Positive PMI
China’s manufacturing sector expanded at a slightly slower pace in April than the previous month, but still maintained a “momentum of steady growth,” the latest data showed on April 30.
The purchasing managers’ index (PMI) for the sector came in at 51.4 in April, down from 51.5 in March, the National Bureau of Statistics (NBS) said. A reading above 50 indicates expansion, while a reading below reflects contraction.
Despite the slight decline, the April figure was still higher than the average of 51 for the first three months of the year and 51.2 for April 2017.
Production saw steady expansion and demand was “generally stable,” according to senior NBS statistician Zhao Qinghe, as the subindex for production held steady at 53.1 and the new order sub-index dropped slightly to 52.9.
Chen Zhongtao, analyst with the China Logistics Information Center, held a similar view, stating that the new figures reflected stability in domestic demand, production and employment.

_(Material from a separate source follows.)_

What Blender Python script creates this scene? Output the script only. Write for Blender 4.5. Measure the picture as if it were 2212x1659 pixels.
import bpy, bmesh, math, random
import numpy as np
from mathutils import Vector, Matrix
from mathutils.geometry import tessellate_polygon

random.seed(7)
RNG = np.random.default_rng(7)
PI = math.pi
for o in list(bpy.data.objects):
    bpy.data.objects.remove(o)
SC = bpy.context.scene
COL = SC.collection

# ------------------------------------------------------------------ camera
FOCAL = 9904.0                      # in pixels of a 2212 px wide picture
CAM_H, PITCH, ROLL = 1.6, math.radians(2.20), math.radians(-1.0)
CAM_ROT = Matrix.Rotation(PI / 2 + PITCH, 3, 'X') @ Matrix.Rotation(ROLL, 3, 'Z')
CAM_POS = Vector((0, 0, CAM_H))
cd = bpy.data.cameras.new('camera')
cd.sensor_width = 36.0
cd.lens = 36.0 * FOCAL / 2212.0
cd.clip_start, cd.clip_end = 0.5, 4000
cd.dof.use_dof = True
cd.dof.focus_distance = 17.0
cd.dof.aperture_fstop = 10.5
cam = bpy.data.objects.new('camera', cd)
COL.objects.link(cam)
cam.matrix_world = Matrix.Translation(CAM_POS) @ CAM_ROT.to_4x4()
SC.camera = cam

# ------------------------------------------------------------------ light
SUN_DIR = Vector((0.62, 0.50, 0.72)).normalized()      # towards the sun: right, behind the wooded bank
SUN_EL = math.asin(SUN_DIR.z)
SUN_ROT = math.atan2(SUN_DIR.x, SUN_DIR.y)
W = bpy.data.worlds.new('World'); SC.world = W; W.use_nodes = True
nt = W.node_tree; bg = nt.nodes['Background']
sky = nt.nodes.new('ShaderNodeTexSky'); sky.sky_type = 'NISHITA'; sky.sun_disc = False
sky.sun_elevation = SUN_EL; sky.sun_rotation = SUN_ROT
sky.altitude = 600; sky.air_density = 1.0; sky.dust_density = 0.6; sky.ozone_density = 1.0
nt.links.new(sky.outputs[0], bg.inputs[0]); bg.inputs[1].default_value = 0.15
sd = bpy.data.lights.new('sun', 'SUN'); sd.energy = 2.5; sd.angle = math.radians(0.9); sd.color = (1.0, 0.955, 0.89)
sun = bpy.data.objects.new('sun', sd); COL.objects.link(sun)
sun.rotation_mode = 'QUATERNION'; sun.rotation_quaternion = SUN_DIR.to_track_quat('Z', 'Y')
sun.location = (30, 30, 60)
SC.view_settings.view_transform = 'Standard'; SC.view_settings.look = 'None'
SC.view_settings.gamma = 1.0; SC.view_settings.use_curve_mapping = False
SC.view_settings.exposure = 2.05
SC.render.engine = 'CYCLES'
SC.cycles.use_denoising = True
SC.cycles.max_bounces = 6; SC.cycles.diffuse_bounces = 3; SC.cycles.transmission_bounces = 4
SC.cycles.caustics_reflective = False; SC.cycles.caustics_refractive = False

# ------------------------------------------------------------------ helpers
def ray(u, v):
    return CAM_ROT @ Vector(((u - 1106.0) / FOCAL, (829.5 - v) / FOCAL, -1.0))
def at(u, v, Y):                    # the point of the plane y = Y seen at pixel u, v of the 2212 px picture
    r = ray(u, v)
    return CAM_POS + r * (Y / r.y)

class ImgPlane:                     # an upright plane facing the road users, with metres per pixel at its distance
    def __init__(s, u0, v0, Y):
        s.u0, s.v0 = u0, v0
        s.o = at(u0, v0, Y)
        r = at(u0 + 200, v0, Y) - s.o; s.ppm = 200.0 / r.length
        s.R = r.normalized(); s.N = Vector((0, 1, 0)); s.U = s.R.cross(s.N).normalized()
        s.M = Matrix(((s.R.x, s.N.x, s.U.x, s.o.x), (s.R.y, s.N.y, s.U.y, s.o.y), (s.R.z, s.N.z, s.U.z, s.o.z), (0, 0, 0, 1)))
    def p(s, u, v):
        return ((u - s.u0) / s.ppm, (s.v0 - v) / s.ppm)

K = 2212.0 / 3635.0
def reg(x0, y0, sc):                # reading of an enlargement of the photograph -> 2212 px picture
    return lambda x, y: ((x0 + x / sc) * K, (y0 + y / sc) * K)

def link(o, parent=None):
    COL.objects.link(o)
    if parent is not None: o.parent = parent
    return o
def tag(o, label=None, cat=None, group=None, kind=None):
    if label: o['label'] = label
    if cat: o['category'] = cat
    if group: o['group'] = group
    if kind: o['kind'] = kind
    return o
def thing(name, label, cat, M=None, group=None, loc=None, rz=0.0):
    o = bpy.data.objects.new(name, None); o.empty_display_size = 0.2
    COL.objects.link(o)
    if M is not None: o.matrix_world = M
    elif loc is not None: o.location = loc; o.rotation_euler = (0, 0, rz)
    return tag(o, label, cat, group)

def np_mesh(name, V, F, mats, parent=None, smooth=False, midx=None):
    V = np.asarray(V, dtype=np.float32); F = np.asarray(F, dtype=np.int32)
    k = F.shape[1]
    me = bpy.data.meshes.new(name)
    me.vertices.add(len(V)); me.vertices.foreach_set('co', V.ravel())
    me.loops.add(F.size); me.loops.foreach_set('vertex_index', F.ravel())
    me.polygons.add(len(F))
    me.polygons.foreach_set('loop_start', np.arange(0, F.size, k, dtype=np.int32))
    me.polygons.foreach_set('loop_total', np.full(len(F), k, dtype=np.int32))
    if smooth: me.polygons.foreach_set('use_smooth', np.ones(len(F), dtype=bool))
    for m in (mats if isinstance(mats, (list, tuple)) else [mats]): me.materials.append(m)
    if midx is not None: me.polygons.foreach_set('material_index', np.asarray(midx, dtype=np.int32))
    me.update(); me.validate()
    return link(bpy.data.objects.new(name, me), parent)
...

The sub-index for employment decreased 0.1 to 49, remaining relatively high for the new normal of economic growth, Chen added.
China’s non-manufacturing sector expanded at a faster rate for a second consecutive month in April.
The sector’s PMI rose from 54.6 in March to 54.8 in April, higher than the 54 registered in April 2017.
The sub-index for new orders rose one point from the previous month to 51.1, showing faster growth in market demand.
Sub-indices for intermediary prices, sales prices and business outlook all increased from the previous month.
The service sector, which accounts for more than half of the country’s GDP, showed sound momentum, with the sub-reading up 0.2 from March to 53.8.
Faster expansion was also seen in air transportation, courier services, accommodation, telecommunications and software, the NBS said.